**The exercise**
Stop after the line with "from mathutils import Vector, Matrix": repeat exactly every line before it, beginning with the first, and that line itself.

>> BEGIN Data excerpt

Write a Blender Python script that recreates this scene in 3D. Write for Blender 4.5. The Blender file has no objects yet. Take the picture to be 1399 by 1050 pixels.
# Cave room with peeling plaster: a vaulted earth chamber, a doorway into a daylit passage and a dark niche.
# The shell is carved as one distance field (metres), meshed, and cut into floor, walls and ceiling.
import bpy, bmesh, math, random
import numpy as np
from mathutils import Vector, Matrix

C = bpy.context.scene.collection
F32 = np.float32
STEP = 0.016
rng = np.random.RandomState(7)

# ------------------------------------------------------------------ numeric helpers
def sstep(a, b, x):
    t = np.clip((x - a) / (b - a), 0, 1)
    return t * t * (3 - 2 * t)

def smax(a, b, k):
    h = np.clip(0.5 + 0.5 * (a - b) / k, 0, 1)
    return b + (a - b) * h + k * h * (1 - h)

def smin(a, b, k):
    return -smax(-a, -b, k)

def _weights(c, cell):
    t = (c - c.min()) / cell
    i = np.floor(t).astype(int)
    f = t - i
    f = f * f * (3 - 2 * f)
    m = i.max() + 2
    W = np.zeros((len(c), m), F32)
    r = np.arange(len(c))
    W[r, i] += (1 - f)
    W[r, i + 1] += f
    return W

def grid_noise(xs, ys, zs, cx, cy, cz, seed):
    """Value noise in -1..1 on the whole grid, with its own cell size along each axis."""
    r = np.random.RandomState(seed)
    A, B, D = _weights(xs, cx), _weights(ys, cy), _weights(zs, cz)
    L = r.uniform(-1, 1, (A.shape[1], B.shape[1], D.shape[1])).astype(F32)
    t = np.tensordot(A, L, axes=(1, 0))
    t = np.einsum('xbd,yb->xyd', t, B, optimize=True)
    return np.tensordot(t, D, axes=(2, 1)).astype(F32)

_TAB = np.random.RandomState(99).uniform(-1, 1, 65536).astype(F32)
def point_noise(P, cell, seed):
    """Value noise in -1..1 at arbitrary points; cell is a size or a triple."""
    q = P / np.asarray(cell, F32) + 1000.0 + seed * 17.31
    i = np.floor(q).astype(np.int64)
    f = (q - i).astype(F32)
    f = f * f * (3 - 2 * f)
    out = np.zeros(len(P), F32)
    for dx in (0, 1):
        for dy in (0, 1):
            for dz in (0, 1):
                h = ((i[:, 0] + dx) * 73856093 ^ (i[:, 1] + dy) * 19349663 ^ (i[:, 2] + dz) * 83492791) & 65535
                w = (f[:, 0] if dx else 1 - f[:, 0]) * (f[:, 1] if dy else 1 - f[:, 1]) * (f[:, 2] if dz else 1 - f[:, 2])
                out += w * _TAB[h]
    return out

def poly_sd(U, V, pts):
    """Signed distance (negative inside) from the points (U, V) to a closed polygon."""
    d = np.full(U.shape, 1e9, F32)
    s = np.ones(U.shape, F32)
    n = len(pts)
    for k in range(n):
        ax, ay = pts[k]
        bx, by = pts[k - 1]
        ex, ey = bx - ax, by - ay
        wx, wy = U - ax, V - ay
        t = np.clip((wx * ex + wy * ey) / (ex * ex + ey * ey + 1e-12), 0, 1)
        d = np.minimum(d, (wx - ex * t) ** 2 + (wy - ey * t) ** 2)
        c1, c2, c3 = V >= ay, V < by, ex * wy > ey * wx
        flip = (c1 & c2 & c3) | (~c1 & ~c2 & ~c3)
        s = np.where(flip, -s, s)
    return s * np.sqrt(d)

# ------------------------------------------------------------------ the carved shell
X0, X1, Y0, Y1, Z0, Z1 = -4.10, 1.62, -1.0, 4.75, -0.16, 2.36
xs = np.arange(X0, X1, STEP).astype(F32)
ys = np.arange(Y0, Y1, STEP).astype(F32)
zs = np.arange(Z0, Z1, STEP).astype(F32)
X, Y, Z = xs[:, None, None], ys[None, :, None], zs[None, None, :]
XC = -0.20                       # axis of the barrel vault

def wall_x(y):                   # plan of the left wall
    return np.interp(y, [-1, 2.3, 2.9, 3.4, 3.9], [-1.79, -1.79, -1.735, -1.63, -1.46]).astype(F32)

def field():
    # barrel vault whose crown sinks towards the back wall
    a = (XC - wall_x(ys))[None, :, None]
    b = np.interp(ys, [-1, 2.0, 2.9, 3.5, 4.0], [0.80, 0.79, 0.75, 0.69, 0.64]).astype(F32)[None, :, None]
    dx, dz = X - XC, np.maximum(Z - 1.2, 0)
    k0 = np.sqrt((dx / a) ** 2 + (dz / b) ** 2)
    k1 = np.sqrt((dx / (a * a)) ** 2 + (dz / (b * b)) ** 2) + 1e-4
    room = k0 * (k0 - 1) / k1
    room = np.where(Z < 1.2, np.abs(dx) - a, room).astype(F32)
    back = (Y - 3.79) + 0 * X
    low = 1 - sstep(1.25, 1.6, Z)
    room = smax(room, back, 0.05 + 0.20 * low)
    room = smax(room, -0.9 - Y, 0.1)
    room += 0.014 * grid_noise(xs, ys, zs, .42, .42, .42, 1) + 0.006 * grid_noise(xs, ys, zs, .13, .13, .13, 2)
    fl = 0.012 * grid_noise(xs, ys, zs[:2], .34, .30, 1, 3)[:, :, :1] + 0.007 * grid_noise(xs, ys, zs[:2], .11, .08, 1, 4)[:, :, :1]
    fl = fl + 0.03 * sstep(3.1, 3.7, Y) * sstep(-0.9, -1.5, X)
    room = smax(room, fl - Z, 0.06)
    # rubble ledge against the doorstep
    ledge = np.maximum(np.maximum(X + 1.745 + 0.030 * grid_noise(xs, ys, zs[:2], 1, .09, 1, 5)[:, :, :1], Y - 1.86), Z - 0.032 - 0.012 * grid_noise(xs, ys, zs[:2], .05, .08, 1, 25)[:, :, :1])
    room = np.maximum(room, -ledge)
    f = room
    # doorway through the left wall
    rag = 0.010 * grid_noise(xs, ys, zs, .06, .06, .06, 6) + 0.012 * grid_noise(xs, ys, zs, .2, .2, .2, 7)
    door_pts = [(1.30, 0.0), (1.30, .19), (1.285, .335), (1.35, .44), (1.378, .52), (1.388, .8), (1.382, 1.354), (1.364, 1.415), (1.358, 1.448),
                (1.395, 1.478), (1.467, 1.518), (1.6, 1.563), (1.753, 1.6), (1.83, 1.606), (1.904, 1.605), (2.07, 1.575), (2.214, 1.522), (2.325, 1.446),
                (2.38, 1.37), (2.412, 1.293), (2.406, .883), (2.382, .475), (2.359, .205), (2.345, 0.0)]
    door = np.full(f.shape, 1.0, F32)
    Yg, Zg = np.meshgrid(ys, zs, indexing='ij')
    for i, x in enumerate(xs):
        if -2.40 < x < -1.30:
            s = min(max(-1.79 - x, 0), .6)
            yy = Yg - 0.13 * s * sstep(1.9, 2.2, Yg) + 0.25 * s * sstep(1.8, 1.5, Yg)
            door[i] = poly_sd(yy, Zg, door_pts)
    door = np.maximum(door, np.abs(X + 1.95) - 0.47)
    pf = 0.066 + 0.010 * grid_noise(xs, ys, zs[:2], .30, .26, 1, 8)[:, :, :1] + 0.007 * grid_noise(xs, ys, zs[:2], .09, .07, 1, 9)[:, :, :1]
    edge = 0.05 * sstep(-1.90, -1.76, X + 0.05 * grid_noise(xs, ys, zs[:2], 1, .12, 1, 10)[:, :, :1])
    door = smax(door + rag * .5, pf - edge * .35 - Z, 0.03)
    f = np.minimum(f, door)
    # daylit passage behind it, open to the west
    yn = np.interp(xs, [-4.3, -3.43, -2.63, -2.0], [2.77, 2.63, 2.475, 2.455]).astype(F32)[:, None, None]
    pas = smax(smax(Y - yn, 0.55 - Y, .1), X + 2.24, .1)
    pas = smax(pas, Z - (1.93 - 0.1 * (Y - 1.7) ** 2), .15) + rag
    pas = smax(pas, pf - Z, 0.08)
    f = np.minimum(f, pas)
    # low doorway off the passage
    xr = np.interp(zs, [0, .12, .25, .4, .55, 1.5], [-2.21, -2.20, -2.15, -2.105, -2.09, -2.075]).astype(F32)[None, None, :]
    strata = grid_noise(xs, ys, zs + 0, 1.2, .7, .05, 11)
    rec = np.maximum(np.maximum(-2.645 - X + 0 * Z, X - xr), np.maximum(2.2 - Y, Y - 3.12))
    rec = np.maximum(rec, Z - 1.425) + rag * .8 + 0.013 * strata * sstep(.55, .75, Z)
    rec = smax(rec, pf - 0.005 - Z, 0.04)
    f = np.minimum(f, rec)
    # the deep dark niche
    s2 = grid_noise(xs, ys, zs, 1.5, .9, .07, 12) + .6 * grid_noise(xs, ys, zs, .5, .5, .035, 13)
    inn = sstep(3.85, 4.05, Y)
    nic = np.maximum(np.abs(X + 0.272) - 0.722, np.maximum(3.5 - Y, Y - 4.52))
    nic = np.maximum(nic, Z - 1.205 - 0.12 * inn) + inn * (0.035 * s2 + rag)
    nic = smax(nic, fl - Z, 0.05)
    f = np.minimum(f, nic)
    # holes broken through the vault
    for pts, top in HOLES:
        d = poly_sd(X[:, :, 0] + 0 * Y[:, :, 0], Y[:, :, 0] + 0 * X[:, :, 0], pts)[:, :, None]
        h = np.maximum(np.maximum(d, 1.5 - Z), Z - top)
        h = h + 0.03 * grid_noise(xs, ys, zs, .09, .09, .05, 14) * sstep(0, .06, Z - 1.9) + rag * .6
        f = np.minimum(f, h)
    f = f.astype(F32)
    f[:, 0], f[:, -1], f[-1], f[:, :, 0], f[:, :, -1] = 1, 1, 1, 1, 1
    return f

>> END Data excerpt

**Exercise output**
Write a Blender Python script that recreates this scene in 3D. Write for Blender 4.5. The Blender file has no objects yet. Take the picture to be 1399 by 1050 pixels.
# Cave room with peeling plaster: a vaulted earth chamber, a doorway into a daylit passage and a dark niche.
# The shell is carved as one distance field (metres), meshed, and cut into floor, walls and ceiling.
import bpy, bmesh, math, random
import numpy as np
from mathutils import Vector, Matrix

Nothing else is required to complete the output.